The Rome Statute at Twenty (1998-2018): 10 Challenges for an Effective and Independent International Criminal Court

Paris, The Hague, 16 July 2018 – Prior to the anniversary day of the adoption of the founding treaty of the International Criminal Court (ICC), the first of its kind, FIDH issues a briefing note which addresses 10 challenges to an effective and independent international court. Among the main concerns that FIDH points out are a lack of states cooperation with the Court, the absence of a single successful conviction for sexual and gender-based crimes at the ICC, an inconsistent implementation of victims’ rights, and hostile environments facing human rights defenders.

On July 17, 2018 the International community will mark the 20th anniversary of the Rome Statute, the founding treaty of the ICC. The Court became a reality in 2002 after having been ratified by 60 states.
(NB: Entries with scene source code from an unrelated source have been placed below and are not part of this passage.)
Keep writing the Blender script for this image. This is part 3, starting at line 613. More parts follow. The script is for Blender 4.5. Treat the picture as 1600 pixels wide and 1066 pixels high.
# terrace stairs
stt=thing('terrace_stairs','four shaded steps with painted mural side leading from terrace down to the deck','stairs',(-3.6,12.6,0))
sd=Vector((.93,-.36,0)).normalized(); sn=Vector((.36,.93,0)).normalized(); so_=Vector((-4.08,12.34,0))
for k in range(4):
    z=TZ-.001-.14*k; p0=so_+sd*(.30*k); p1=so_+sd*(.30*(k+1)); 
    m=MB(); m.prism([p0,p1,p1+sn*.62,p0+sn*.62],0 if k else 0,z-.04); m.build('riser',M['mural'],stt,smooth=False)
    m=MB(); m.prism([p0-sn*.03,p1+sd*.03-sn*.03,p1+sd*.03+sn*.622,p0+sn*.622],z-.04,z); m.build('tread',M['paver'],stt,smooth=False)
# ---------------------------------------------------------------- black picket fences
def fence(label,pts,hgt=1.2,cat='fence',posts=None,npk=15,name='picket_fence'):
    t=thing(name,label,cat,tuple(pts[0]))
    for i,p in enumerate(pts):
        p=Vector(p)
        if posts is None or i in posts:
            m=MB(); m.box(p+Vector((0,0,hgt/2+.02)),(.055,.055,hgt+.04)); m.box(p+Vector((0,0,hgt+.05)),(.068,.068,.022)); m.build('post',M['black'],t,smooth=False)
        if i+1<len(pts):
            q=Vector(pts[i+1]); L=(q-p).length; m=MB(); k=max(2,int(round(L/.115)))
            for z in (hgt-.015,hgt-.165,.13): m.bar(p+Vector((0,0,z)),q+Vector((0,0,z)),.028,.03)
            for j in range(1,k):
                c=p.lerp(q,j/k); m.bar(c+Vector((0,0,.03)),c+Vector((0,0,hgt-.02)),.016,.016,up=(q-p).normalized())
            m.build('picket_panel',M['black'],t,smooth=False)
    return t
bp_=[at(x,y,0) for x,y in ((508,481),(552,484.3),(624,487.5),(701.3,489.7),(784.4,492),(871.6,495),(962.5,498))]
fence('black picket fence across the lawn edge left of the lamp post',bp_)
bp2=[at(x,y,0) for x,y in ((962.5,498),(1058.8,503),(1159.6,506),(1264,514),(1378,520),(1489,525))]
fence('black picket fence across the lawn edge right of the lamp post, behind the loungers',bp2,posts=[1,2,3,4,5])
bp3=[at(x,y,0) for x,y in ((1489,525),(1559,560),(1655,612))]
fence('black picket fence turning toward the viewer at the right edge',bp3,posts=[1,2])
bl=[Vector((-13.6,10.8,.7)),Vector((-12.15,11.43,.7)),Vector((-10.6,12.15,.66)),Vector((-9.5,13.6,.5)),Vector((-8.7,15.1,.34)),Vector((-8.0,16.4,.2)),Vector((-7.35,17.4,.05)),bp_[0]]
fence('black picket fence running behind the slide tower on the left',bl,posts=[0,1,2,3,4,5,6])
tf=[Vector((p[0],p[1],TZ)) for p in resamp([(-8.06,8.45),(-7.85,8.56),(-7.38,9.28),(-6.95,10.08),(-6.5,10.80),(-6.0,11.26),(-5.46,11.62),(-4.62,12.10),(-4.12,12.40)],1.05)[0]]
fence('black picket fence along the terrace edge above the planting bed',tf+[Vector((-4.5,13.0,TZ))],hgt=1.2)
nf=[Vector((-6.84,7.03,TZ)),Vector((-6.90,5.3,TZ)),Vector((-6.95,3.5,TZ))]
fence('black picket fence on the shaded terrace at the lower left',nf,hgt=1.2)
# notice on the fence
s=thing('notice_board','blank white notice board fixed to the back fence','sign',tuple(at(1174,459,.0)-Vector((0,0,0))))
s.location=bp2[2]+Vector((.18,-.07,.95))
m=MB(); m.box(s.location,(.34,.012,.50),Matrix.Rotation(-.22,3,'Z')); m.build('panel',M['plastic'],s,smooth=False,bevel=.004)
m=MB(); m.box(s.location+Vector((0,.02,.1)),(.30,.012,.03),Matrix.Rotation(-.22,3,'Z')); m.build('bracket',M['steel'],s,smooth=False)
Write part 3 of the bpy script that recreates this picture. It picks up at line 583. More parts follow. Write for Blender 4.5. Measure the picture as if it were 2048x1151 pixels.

Now, the ICC has 123 member countries and runs preliminary examinations in Afghanistan, Colombia, Gabon, Guinea, Iraq/UK, Nigeria, Palestine», The Philippines, Ukraine and Venezuela. Presently, there are 11 investigations and a total number of 26 cases before the Court (see FIDH summary table).

The anniversary is an important occasion to celebrate the establishment of an international and permanent Court, set up to fight impunity, prosecute those responsible for some of the world’s worst atrocities and to deter commission of the most serious crimes of international concern. However, FIDH highlights that it is time to engage in a collective effort to bring constructive and positive attention to the work of the ICC. Reflecting on the Court’s challenges is an important exercise to aid the Court in its work in an increasingly challenging environment.

“We celebrate the remarkable accomplishment of having a permanent, independent International Criminal Court. At the same time, we are conscious of the various challenges facing it today, and the need for critical reflections to safeguard this achievement”

Karine Bonneau, FIDH Head of International Justice Desk

In the past few years, the ICC has shown little progress in achieving universality. Often accused of behaving like a region-specific court, its jurisdiction leaves numerous regions underrepresented, namely Asia, the Middle East and North Africa. India, China, Russia and the United States – world’s key powers, also fall out of the ICC scope. FIDH finds this quest for the universality at a standstill and calls for further actions in advancing the universality of the ICC.